- _The request_: All lines in the records below from the line with "Build this scene" through the line with "return np.eye(3) +" are to be given again exactly, both ends included; the pictures are to be left out.

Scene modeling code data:
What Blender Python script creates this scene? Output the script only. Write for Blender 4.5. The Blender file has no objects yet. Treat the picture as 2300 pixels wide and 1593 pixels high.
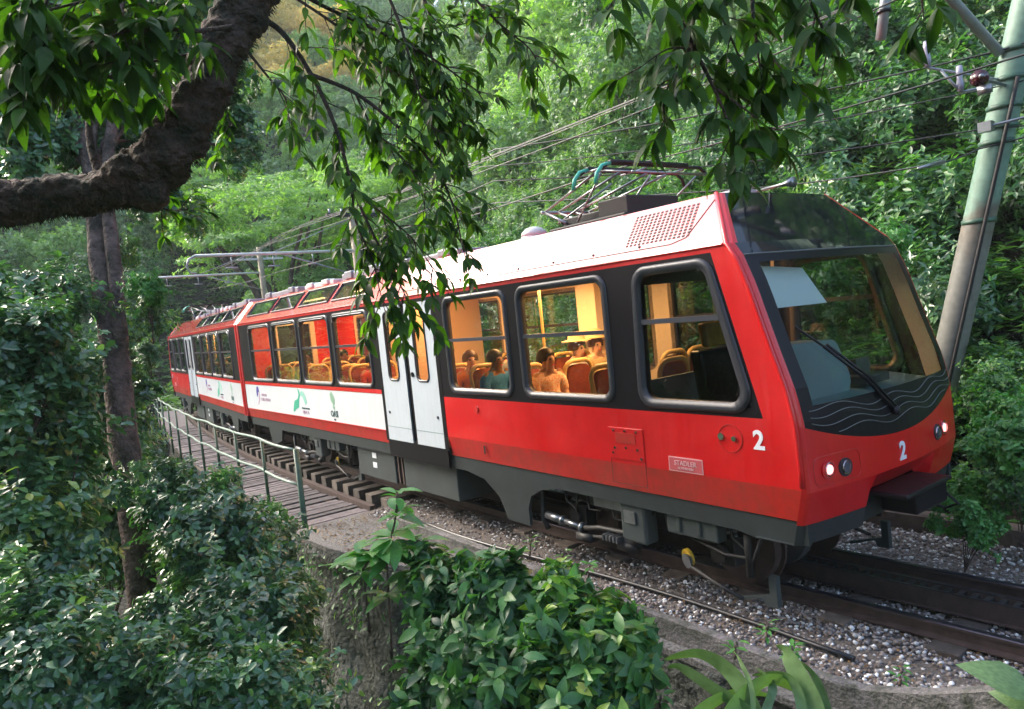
import bpy, math, random
import numpy as np
from mathutils import Vector, Matrix, Euler, noise

random.seed(7)
rng = np.random.default_rng(7)
sc = bpy.context.scene
col = sc.collection
R_ = math.radians

# ------------------------------------------------------------------ camera
CX, CY, FPX = 1150.0, 796.0, 1633.63
CAM = np.array([3.1365, -6.0643, 2.7388])
RM = np.array([[0.58549987, -0.01190847, -0.81058503],
               [0.80429595, -0.11663183, 0.58267062],
               [-0.10147873, -0.99310382, -0.05870999]])
def at(px, py, d):
    "point of the place seen at a pixel of the photograph, d metres in front of the camera"
    p = CAM + RM @ np.array([(px - CX) / FPX * d, (py - CY) / FPX * d, d])
    return Vector(p)
cd = bpy.data.cameras.new('camera'); cam = bpy.data.objects.new('camera', cd); col.objects.link(cam)
cd.sensor_width = 36; cd.lens = FPX / 2300 * 36; cd.clip_start = 0.05; cd.clip_end = 2000
mw = Matrix.Identity(4)
for i in range(3):
    mw[i][0] = RM[i][0]; mw[i][1] = -RM[i][1]; mw[i][2] = -RM[i][2]; mw[i][3] = CAM[i]
cam.matrix_world = mw
sc.camera = cam

# ------------------------------------------------------------------ sky, sun, exposure
SUN_EL, SUN_AZ = R_(34), R_(205)      # azimuth counted from +X towards +Y
world = bpy.data.worlds.new('World'); sc.world = world; world.use_nodes = True
nt = world.node_tree
bg = nt.nodes['Background']
sky = nt.nodes.new('ShaderNodeTexSky'); sky.sky_type = 'NISHITA'; sky.sun_disc = False
sky.sun_elevation = SUN_EL; sky.sun_rotation = R_(90) - SUN_AZ
sky.air_density = 1.0; sky.dust_density = 4.0; sky.ozone_density = 1.0
nt.links.new(sky.outputs[0], bg.inputs[0]); bg.inputs[1].default_value = 0.15
sl = bpy.data.lights.new('sun', 'SUN'); sl.energy = 1.3; sl.angle = R_(26); sl.color = (1.0, 0.94, 0.84)
so = bpy.data.objects.new('sun', sl); col.objects.link(so)
sd = Vector((math.cos(SUN_EL) * math.cos(SUN_AZ), math.cos(SUN_EL) * math.sin(SUN_AZ), math.sin(SUN_EL)))
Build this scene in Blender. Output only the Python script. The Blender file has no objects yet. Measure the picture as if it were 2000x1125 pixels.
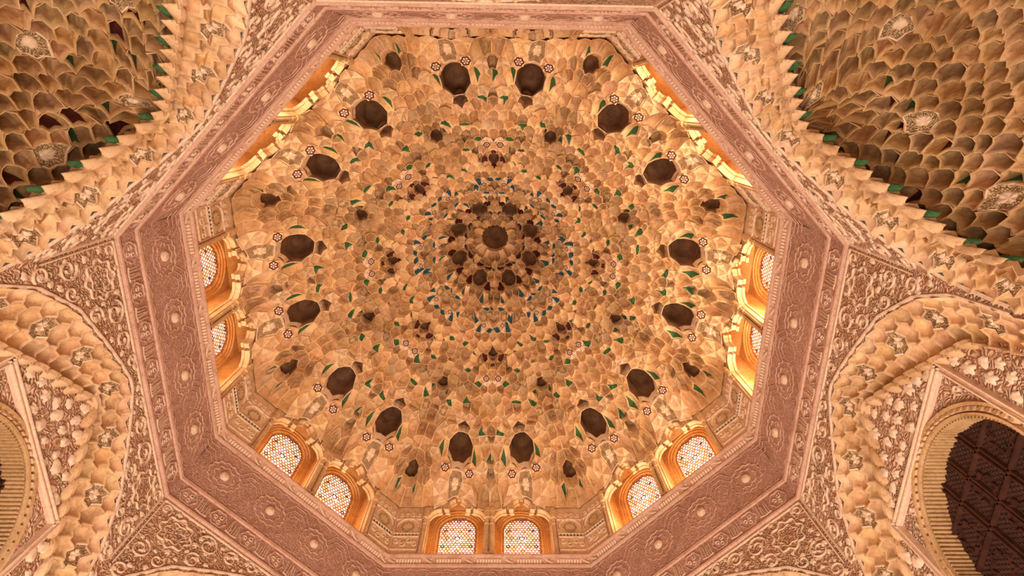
import bpy, math, random
import numpy as np
from mathutils import Matrix, Vector
from mathutils.geometry import tessellate_polygon

SC = bpy.context.scene
COL = SC.collection
S = 4.33            # metres per unit: circumradius of the octagonal drum
Z0 = 9.32           # height of the sill of the drum above the floor
R = math.radians

# ------------------------------------------------------------------ camera
def rodrigues(w):
    t = float(np.linalg.norm(w)); k = np.array(w) / t
    K = np.array([[0, -k[2], k[1]], [k[2], 0, -k[0]], [-k[1], k[0], 0]])
    return np.eye(3) + math.sin(t) * K + (1 - math.cos(t)) * K @ K

RC = rodrigues((0.3031, -0.0160, 0.0124))
cam_d = bpy.data.cameras.new('camera'); cam = bpy.data.objects.new('camera', cam_d)
COL.objects.link(cam)
m = Matrix.Identity(4)
for i in range(3):
    m[i][0] = RC[0][i]; m[i][1] = -RC[1][i]; m[i][2] = -RC[2][i]
m[0][3] = 0.0422 * S; m[1][3] = -0.6994 * S; m[2][3] = Z0 - 1.7828 * S
cam.matrix_world = m
cam_d.sensor_width = 36.0; cam_d.lens = 36.0 * 1119.7 / 2000.0; cam_d.clip_end = 200
SC.camera = cam

# ------------------------------------------------------------------ light
SC.view_settings.view_transform = 'Standard'; SC.view_settings.look = 'None'
SC.view_settings.exposure = 0.0; SC.view_settings.gamma = 1.0
SC.view_settings.use_curve_mapping = False
w = bpy.data.worlds.new('world'); SC.world = w; w.use_nodes = True
w.node_tree.nodes['Background'].inputs['Color'].default_value = (1.0, 0.80, 0.62, 1)
w.node_tree.nodes['Background'].inputs['Strength'].default_value = 0.10

def area(name, loc, aim, size, power, color):
    d = bpy.data.lights.new(name, 'AREA'); d.shape = 'DISK'; d.size = size; d.energy = power; d.color = color
    o = bpy.data.objects.new(name, d); COL.objects.link(o); o.location = loc
    o.rotation_euler = (Vector(aim) - Vector(loc)).to_track_quat('-Z', 'Y').to_euler()
    return o
# daylight from the doors bounced up from the marble floor
area('floor_bounce_light', (0, 0.5, 0.35), (0, 0.3, 9), 3.6, 640, (1.0, 0.78, 0.62))
area('door_side_light', (0.0, -2.4, 0.6), (0, 1.5, 9), 1.6, 165, (1.0, 0.78, 0.62))
PANE = {0: 3.2, 45: 2.6, 90: 2.2, 135: 2.2, 180: 2.6, -135: 2.6, -90: 0.6, -45: 3.2}   # daylight per side of the drum
# added fill lights on the sills behind the cornice, to brighten the dome
SILL = {0: 36, 45: 20, 90: 9, 135: 9, 180: 11, -135: 20, -90: 1, -45: 36}
for an, pw in SILL.items():
    for c in (-0.1365, 0.1365):
        a = R(an); ca, sa = math.cos(a), math.sin(a)
        P_ = lambda ap, t, z: ((ap * ca - t * sa) * S, (ap * sa + t * ca) * S, Z0 + z * S)
        area('sill_fill_light', P_(.972, c, .016), P_(.80, c * .9, .55), .30, pw, (1.0, 0.71, 0.44))

# ------------------------------------------------------------------ materials
def new_mat(name):
    mt = bpy.data.materials.new(name); mt.use_nodes = True
    nt = mt.node_tree; b = nt.nodes['Principled BSDF']
    return mt, nt, b
def N(nt, t, **kw):
    n = nt.nodes.new(t)
    for k, v in kw.items():
        if k in n.inputs.keys(): n.inputs[k].default_value = v
        else: setattr(n, k, v)
    return n
def L(nt, a, b): nt.links.new(a, b)
def ramp(nt, stops):
    r = nt.nodes.new('ShaderNodeValToRGB'); e = r.color_ramp.elements
    while len(e) < len(stops): e.new(0.5)
    for q, (p, c) in zip(e, stops): q.position = p; q.color = (*c, 1)
    return r
def mix(nt, mode, fac, a, b):
    n = nt.nodes.new('ShaderNodeMix'); n.data_type = 'RGBA'; n.blend_type = mode
    if isinstance(fac, (int, float)): n.inputs[0].default_value = fac
    else: L(nt, fac, n.inputs[0])
    for s, v in ((6, a), (7, b)):
        if isinstance(v, tuple): n.inputs[s].default_value = (*v, 1)
        else: L(nt, v, n.inputs[s])
    return n.outputs[2]

def plaster(name, c1, c2, c3, scale=2.0, bump=0.25, rough=0.85, tint=True):
    """aged painted plaster: broad stains, fine mottling, hairline relief"""
    mt, nt, b = new_mat(name)
    tc = N(nt, 'ShaderNodeTexCoord'); geo = N(nt, 'ShaderNodeNewGeometry')
    n1 = N(nt, 'ShaderNodeTexNoise', Scale=scale, Detail=6.0, Roughness=0.65); L(nt, geo.outputs['Position'], n1.inputs['Vector'])
    n2 = N(nt, 'ShaderNodeTexNoise', Scale=scale * 9, Detail=5.0, Roughness=0.7); L(nt, geo.outputs['Position'], n2.inputs['Vector'])
    r1 = ramp(nt, [(0.30, c2), (0.5, c1), (0.72, c3)]); L(nt, n1.outputs['Fac'], r1.inputs['Fac'])
    r2 = ramp(nt, [(0.32, (0.62, 0.48, 0.36)), (0.48, (1, 1, 1)), (0.8, (1.05, 1.03, 1.0))]); L(nt, n2.outputs['Fac'], r2.inputs['Fac'])
    c = mix(nt, 'MULTIPLY', 0.75, r1.outputs['Color'], r2.outputs['Color'])
    if tint:
        at = N(nt, 'ShaderNodeAttribute'); at.attribute_name = 'tint'
        c = mix(nt, 'MULTIPLY', 1.0, c, at.outputs['Color'])
    L(nt, c, b.inputs['Base Color']); b.inputs['Roughness'].default_value = rough
    b.inputs['Specular IOR Level'].default_value = 0.2
    bp = N(nt, 'ShaderNodeBump', Strength=bump, Distance=0.02); L(nt, n2.outputs['Fac'], bp.inputs['Height']); L(nt, bp.outputs['Normal'], b.inputs['Normal'])
    return mt

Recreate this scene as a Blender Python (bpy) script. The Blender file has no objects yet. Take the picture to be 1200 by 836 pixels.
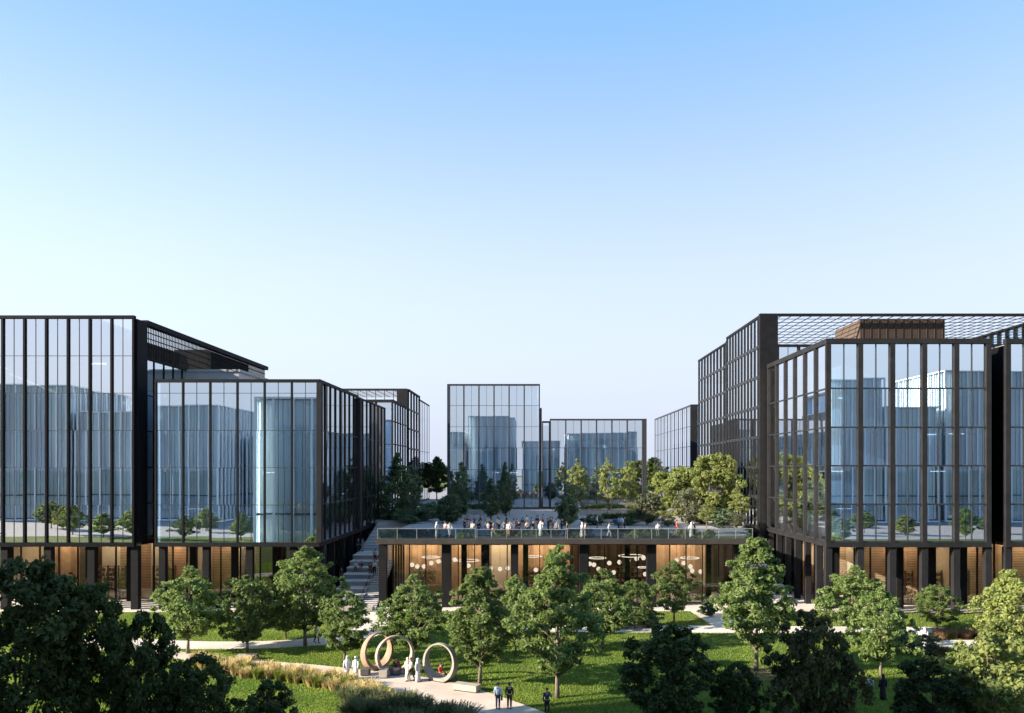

- _Task response_:
Build this scene in Blender. Output only the Python script. The Blender file has no objects yet. Measure the picture as if it were 2000x1125 pixels.
import bpy, math, random
import numpy as np
from mathutils import Matrix, Vector
from mathutils.geometry import tessellate_polygon

SC = bpy.context.scene
COL = SC.collection
S = 4.33            # metres per unit: circumradius of the octagonal drum
Z0 = 9.32           # height of the sill of the drum above the floor
R = math.radians

# ------------------------------------------------------------------ camera
def rodrigues(w):
    t = float(np.linalg.norm(w)); k = np.array(w) / t
    K = np.array([[0, -k[2], k[1]], [k[2], 0, -k[0]], [-k[1], k[0], 0]])
    return np.eye(3) + math.sin(t) * K + (1 - math.cos(t)) * K @ K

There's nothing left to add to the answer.